>>>
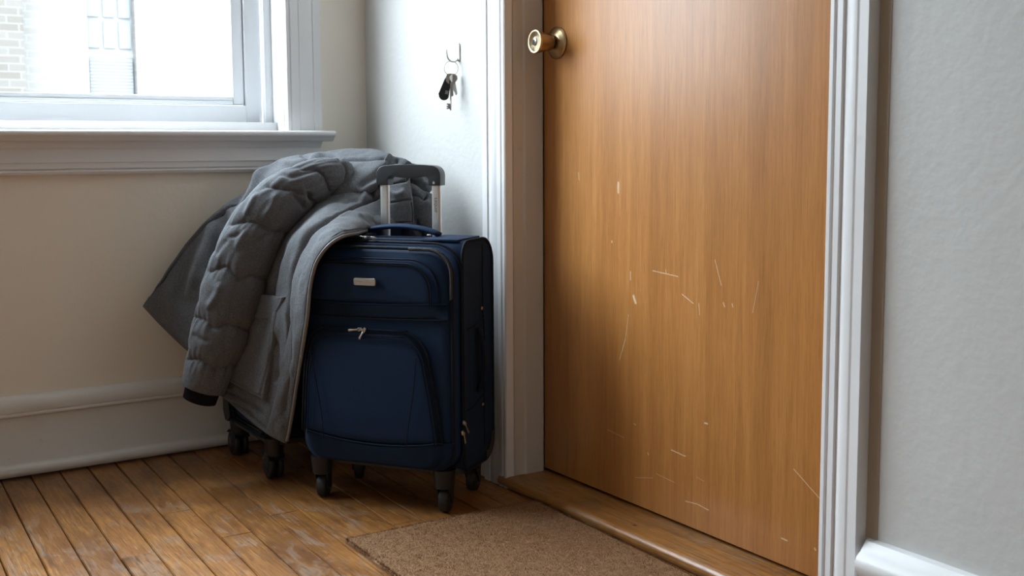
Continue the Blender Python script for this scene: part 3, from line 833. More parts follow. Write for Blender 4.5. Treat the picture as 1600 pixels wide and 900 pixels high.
prism('grip_button', rrect(gx1-.003, gx1+.002, .682, .688, .002, 4), lambda p, q, t: (p, t, q), HD-.0142, HD-.012, MAT['alu'], case)
for s in (-.026, .026):
    v, f = lathe_geo([(.005, 0), (.004, .002), (0, .0028)], (.0685+s*.0+(.020 if s > 0 else -.022)*1, HD+.004, Zt), (0, 0, 1), 12); obj('rivet', v, f, MAT['nickel'], case, True)
# side face furniture on the right end
for dd_, zz in ((.102, .419), (.104, .210)):
    v, f = lathe_geo([(.0042, 0), (.0036, .0015), (0, .0022)], (X1-.001, dd_, zz), (1, 0, 0), 14); obj('rivet', v, f, MAT['brass'], case, True)
loop_tube('side_seam', [(.108, Zt-.012), (.108, .43), (.116, .36), (.112, .25), (.112, Zb+.03)], 0, .0011, MAT['piping'], case, closed=False, fn=lambda a, b, c: (X1-.001, a, c))
loop_tube('side_seam', [(.022, .385), (.06, .387), (.116, .398)], 0, .0011, MAT['piping'], case, closed=False, fn=lambda a, b, c: (X1-.001, a, c))
loop_tube('side_seam', [(.022, .215), (.06, .217), (.112, .232)], 0, .0011, MAT['piping'], case, closed=False, fn=lambda a, b, c: (X1-.001, a, c))
sh = [(X1+.001+.011*math.sin(t)**.6, .080, .245+.135*i/19) for i, t in enumerate(np.linspace(0.001, math.pi-.001, 20))]
tube('side_handle', sh, .0035, MAT['navy_dark'], case, 10, False, (1, 0, 0), .010)
# base tray and corner guards
prism('base_tray', rrect(X0+.004, X1-.004, .002, Yb-.002, .03, 6), lambda p, q, t: (p, q, t), Zb-.008, Zb+.012, MAT['black_plastic'], case, 40)
for xx in (X0, X1):
    gpr = arc(Yb-.045, Zb+.045, .0475, -90, 0, 8)+[(Yb+.0025, .145), (Yb-.016, .135)]+arc(Yb-.045, Zb+.045, .028, 0, -90, 8)
    prism('corner_guard', gpr, lambda p, q, t: (t, p, q), xx-.004, xx+.003, MAT['black_plastic'], case, 40)
castor(case, -.150, -.004, .095, 103)
castor(case, .145, -.008, .095, 98)
castor(case, .140, .148, .095, 96)
castor(case, -.140, .140, .095, 120)

# ---- second case, under the jacket
case2 = tag(empty('suitcase', (.228, -.24, 0), 0), 'larger dark navy suitcase against the window wall, hidden under the grey jacket', 'suitcase')
x0, x1, y0, y1, zb, zt = -.150, .150, -.200, .185, .093, .580
sp2 = rrect(y0, y1, zb, zt, .03, 6)
body_block('body', x0, x1, [(a, b) for a, b in rrect(y0, y1, zb, zt, (.045, .045, .05, .09), 8)], MAT['navy_dark'], case2)
loop_tube('piping', rrect(x0+.010, x1-.010, zb+.004, zt-.085, .04, 8), y0+.001, .0045, MAT['piping'], case2, 120)
loop_tube('piping', rrect(x0+.055, x1-.03, zb+.004, zt-.085, .04, 8), y0-.001, .003, MAT['piping'], case2, 120)
puff_panel('side_panel', rrect(x0+.062, x1-.036, zb+.018, zt-.10, .035, 8), .006, .004, MAT['navy'], case2, y0+.002, 100, 6, .01)
prism('base_tray', rrect(x0+.004, x1-.004, y0+.004, y1-.004, .03, 6), lambda p, q, t: (p, q, t), zb-.010, zb+.012, MAT['black_plastic'], case2, 40)
gd = [(x0-.004, zb+.02), (x0-.004, zb+.115), (x0+.012, zb+.118), (x0+.030, zb+.07), (x0+.046, zb+.012), (x0+.03, zb-.004), (x0+.01, zb-.004)]
prism('corner_guard', gd, lambda p, q, t: (p, t, q), y0-.006, y0+.05, MAT['black_plastic'], case2, 40)
castor(case2, -.118, -.178, .098, 182, .031, True)
castor(case2, .122, -.180, .098, 178, .031, True)
castor(case2, -.115, .150, .098, 80, .031, True)
castor(case2, .115, .150, .098, 100, .031, True)

for yy in (-.10, .06):
    prism('handle_tube', rrect(-.006, .006, yy-.010, yy+.010, .004, 4), lambda p, q, t: (p, q, t), zt-.02, .664, MAT['alu'], case2, 40)
bm = bmesh.new(); add_box(bm, -.013, .013, -.118, .078, .660, .682, .008, 3); bobj('handle_grip', bm, MAT['grip'], case2, True, 40)

# ------------------------------------------------------------------ doormat
t = NT('coir'); p = t.pos()
c = t.ramp(t.noise(p, 300, 4, .75), [(.25, (.135, .062, .026)), (.5, (.275, .140, .062)), (.72, (.50, .30, .155))])
c = t.mix(t.math('MULTIPLY', t.noise(p, 6, 4), .5), c, (.23, .115, .05))
c = t.mix(t.ramp(t.noise(p, 75, 2), [(0, 0), (.72, 0), (.76, 1)]), c, (.05, .028, .015))
t.set(Base_Color=c, Roughness=.9); t.bump(t.noise(p, 500, 3), .6, .002); MAT['coir'] = t.m
mat_o = tag(empty('doormat', (1.228, -.246, 0), math.radians(-1.0)), 'brown coir doormat on the floorboards in front of the door threshold', 'doormat')
mx0, mx1, my0, my1 = -.385, .40, -.228, .208
nx, ny = 170, 100; V = []; F = []
gx = np.linspace(mx0, mx1, nx); gy = np.linspace(my0, my1, ny)
for j in range(ny):
    for i in range(nx):
        ed = min(i, nx-1-i)/1.5; ed2 = min(j, ny-1-j)/1.5
        h = .0115*min(1, min(ed, ed2)**.5+.6)
        V.append((gx[i]+.002*nz((gx[i]*9, gy[j]*9, 1)), gy[j]+.0025*nz((gx[i]*14, gy[j]*9, 5)), h+.0009*nz((gx[i]*60, gy[j]*60, 2))+.0008*nz((gx[i]*180, gy[j]*180, 2))))
b0 = len(V)
for j in range(ny-1):
    for i in range(nx-1): F.append((j*nx+i, j*nx+i+1, (j+1)*nx+i+1, (j+1)*nx+i))
rim = [i for i in range(nx)]+[j*nx+nx-1 for j in range(1, ny)]+[(ny-1)*nx+i for i in range(nx-2, -1, -1)]+[j*nx for j in range(ny-2, 0, -1)]
for r_ in rim: V.append((V[r_][0], V[r_][1], .0005))
m = len(rim)
for i in range(m): F.append((rim[(i+1) % m], rim[i], b0+i, b0+(i+1) % m))
F.append(tuple(b0+i for i in range(m))[::-1])
obj('mat_base', V, F, MAT['coir'], mat_o, False)
N = 170000
px_ = rng.uniform(mx0, mx1, N); py_ = rng.uniform(my0, my1, N)
ne = 11000; sd = rng.integers(0, 4, ne); tt_ = rng.uniform(0, 1, ne); jit = rng.uniform(-.0012, .005, ne)
px_[:ne] = np.where(sd == 0, mx0+jit, np.where(sd == 1, mx1-jit, mx0+(mx1-mx0)*tt_)); py_[:ne] = np.where(sd == 2, my0+jit, np.where(sd == 3, my1-jit, my0+(my1-my0)*tt_))
a = rng.uniform(0, 2*math.pi, N); tl = rng.uniform(0, .0045, N); hh = rng.uniform(.003, .0065, N)
w = .00055
ca, sa = np.cos(a), np.sin(a)
b_ = rng.uniform(0, 2*math.pi, N)
z0 = np.full(N, .0085); z0[:ne] = rng.uniform(.001, .009, ne)
V = np.empty((N, 3, 3))
V[:, 0] = np.stack([px_-sa*w, py_+ca*w, z0], 1); V[:, 1] = np.stack([px_+sa*w, py_-ca*w, z0], 1)
V[:, 2] = np.stack([px_+np.cos(b_)*tl, py_+np.sin(b_)*tl, z0+hh], 1)
me = bpy.data.meshes.new('pile'); me.vertices.add(N*3); me.vertices.foreach_set('co', V.reshape(-1)); me.loops.add(N*3); me.loops.foreach_set('vertex_index', np.arange(N*3, dtype=np.int32))
me.polygons.add(N); me.polygons.foreach_set('loop_start', np.arange(0, N*3, 3, dtype=np.int32)); me.update(); me.validate()
me.materials.append(MAT['coir']); o = bpy.data.objects.new('pile', me); COL.objects.link(o); o.parent = mat_o; tag(o, kind='stuff')

# ------------------------------------------------------------------ hook and keys
def thing_at(name, loc, label, cat, group=None):
    return tag(empty(name, loc), label, cat, group)
HX = .494
hk = thing_at('wall_hook', (HX, 0, .98), 'small nickel wall hook screwed to the white wall beside the door casing', 'hook')
prism('back_plate', rrect(HX-.0070, HX+.0070, .960, 1.003, .0066, 6), lambda p, q, t: (p, t, q), -.0032, 0, MAT['nickel'], hk).matrix_parent_inverse = rot_of(hk).inverted()
hpth = [(HX, -.002, .968), (HX, -.006, .962), (HX, -.014, .9590), (HX, -.022, .9605), (HX, -.029, .967), (HX, -.032, .977), (HX, -.033, .987)]
tube('hook_arm', smoothpath(hpth, 24), np.linspace(.0022, .0014, 24), MAT['nickel'], hk, 10, False, None, np.linspace(.0030, .0018, 24), True)
v, f = lathe_geo([(.0022, 0), (.0018, .001), (0, .0014)], (HX, -.0031, .994), (0, -1, 0), 14); obj('screw', v, f, MAT['alu'], hk, True, True)
RC = np.array([HX+.001, -.0215, .9440]); Rr = .0165
ax1 = np.array([.62, .78, 0]); ax1 /= np.linalg.norm(ax1)
kr = thing_at('key_ring', tuple(RC), 'thin silver split ring hanging from the wall hook', 'key ring')
tube('ring', [RC+ax1*math.cos(t)*Rr+np.array([0, 0, 1])*math.sin(t)*Rr+np.cross(ax1, (0, 0, 1))*.0004*math.sin(t*2) for t in np.linspace(0, 2*math.pi, 41)[:-1]], .0008, MAT['nickel'], kr, 6, True, None, None, True)
bot = RC-np.array([0, 0, Rr])
def flat_key(label, ang, swing, bow, L, bladew, off, mat, warded=False):
    """key hanging from the ring; ang = heading of its face, swing = tilt in its own plane"""
    k = thing_at('key', tuple(bot+np.array(off)), label, 'key', 'keys hanging on the ring')
    M_ = Matrix.Rotation(ang, 4, 'Z') @ Matrix.Rotation(swing, 4, 'Y')
    T = Matrix.Translation(tuple(bot+np.array(off))) @ M_
    def put(name, poly, t, mt):
        V, F = prism_geo(poly, lambda p, q, s: tuple(T @ Vector((p, s, q))), -t, t)
        return obj(name, V, F, mt, k, False, True)
    # bow with its hole (annulus), hole centre sits on the ring
    n = 28; V = []; F = []
    cyb = -(bow-.004)
    for s in (-.0011, .0011):
        for r0, c0_ in ((bow, cyb), (.0022, 0)):
            for i in range(n):
                a_ = 2*math.pi*i/n; V.append(tuple(T @ Vector((math.cos(a_)*r0, s, c0_+math.sin(a_)*r0*(1.0 if r0 < .01 else .95)))))
    for i in range(n):
        j = (i+1) % n
        F += [(i, j, n+j, n+i), (2*n+i, 3*n+i, 3*n+j, 2*n+j), (i, 2*n+i, 2*n+j, j), (n+i, n+j, 3*n+j, 3*n+i)]
    obj('bow', V, F, mat, k, False, True)
    z0 = cyb-bow+.0015
    if not warded:
        poly = [(-bladew/2, z0)]
        for i in range(8):
            zz = z0-L*(i+.5)/9; poly.append((-bladew/2, zz+.0012)); poly.append((-bladew/2+(.0016 if i % 2 else .0008), zz-.0006))
        poly += [(-bladew*.1, z0-L), (bladew/2, z0-L+.003), (bladew/2, z0)]
        put('blade', poly, .001, mat)
    else:
        V, F = tube_geo([tuple(T @ Vector((0, 0, z0+.002-(L+.002)*s))) for s in np.linspace(0, 1, 6)], .0019, 10); obj('shaft', V, F, mat, k, True, True)
        zb_ = z0-L+.003
        poly = [(0, zb_), (0, zb_+.013), (-.0095, zb_+.013), (-.0095, zb_+.010), (-.006, zb_+.010), (-.006, zb_+.008), (-.0095, zb_+.008), (-.0095, zb_+.005), (-.006, zb_+.005), (-.006, zb_+.003), (-.0095, zb_+.003), (-.0095, zb_)]
        put('bit', poly, .0011, mat)
    return k
FA = math.radians(62)                      # faces turned towards the room
flat_key('silver key with a large round bow, foremost on the ring', FA, math.radians(-3), .0125, .030, .0065, (.002, -.002, .0), MAT['nickel'])
flat_key('long old-fashioned warded key with a square bit, lowest on the ring', FA-.2, math.radians(1.0), .0105, .066, .006, (-.001, .0, .001), MAT['nickel'], True)
flat_key('toothed silver key behind the round-bowed key, nearest the wall', FA+.5, math.radians(-10), .0105, .031, .007, (.0035, .003, .0), MAT['nickel'])
flat_key('short toothed key behind the long key, hanging straight down', FA-.5, math.radians(-4), .0100, .024, .007, (.0015, .0055, .0), MAT['alu'])
fb = thing_at('key_fob', tuple(bot), 'black rounded plastic key fob hanging left of the keys', 'key fob')
T = Matrix.Translation(tuple(bot+np.array((-.003, -.004, .001)))) @ Matrix.Rotation(FA-.15, 4, 'Z') @ Matrix.Rotation(math.radians(13), 4, 'Y')
fpoly = arc(0, -.012, .0075, 0, 180, 8)+[(-.0125, -.050)]+arc(-.0015, -.048, .0118, 190, 350, 12)
V, F = prism_geo(fpoly, lambda p, q, s: (p, s, q), -.0045, .0045)
bm = bmesh.new(); vs = [bm.verts.new(v) for v in V]
for f in F: bm.faces.new([vs[i] for i in f])
bmesh.ops.bevel(bm, geom=[e for e in bm.edges if abs(e.verts[0].co.y-e.verts[1].co.y) < 1e-6], offset=.002, segments=3, affect='EDGES')
bm.transform(rot_of(fb).inverted() @ T)
bobj('fob_body', bm, MAT['black_plastic'], fb, True, 40)
bm = bmesh.new()
for a_, b_ in ((-.044, -.0425), (-.041, -.0395), (-.038, -.0365)): add_box(bm, .0005, .0075, -.0052, -.0044, a_, b_)
bm.transform(rot_of(fb).inverted() @ T); bobj('printed_mark', bm, MAT['alu'], fb)
lp_ = [tuple(T @ Vector((math.cos(q)*.0055, 0, -.004+math.sin(q)*.0065))) for q in np.linspace(0, 2*math.pi, 21)[:-1]]
tube('fob_loop', lp_, .0009, MAT['nickel'], fb, 6, True, None, None, True)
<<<
--- SHORT PROBLEM ---
Check each line of the data above for the word "from" and say how many lines contain it, giving nothing besides the number.

--- EXERCISE ANSWER ---
3